> _Directions for this task_
Return verbatim all lines from the first one in the records to the line with "COL = S.collection", both ends kept.
** START OF Listed records **
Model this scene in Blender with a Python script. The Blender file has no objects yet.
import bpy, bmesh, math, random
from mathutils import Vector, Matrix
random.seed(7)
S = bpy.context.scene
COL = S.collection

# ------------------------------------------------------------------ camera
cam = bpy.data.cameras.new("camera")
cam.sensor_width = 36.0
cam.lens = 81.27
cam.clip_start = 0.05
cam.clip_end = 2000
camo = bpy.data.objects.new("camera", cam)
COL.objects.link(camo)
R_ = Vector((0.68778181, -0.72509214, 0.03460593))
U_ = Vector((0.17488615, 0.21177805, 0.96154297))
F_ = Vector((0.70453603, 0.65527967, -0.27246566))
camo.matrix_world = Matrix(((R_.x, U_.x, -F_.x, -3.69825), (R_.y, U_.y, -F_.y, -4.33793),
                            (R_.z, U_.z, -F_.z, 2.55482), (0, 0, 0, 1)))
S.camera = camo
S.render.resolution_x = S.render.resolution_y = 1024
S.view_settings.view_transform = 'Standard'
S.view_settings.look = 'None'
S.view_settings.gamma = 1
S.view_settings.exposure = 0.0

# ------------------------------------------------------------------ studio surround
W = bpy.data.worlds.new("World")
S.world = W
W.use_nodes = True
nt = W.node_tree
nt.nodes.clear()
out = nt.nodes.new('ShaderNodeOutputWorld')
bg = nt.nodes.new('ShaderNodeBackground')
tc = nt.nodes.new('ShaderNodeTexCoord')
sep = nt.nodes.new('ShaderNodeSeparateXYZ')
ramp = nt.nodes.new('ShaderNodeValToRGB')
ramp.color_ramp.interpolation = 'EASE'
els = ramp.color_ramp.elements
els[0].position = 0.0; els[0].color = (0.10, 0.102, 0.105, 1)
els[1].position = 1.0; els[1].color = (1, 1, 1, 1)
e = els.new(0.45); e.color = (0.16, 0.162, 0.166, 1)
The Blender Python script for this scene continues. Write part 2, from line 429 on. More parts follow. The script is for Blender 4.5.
** END OF Listed records **
> _Answer to the task_
Model this scene in Blender with a Python script. The Blender file has no objects yet.
import bpy, bmesh, math, random
from mathutils import Vector, Matrix
random.seed(7)
S = bpy.context.scene
COL = S.collection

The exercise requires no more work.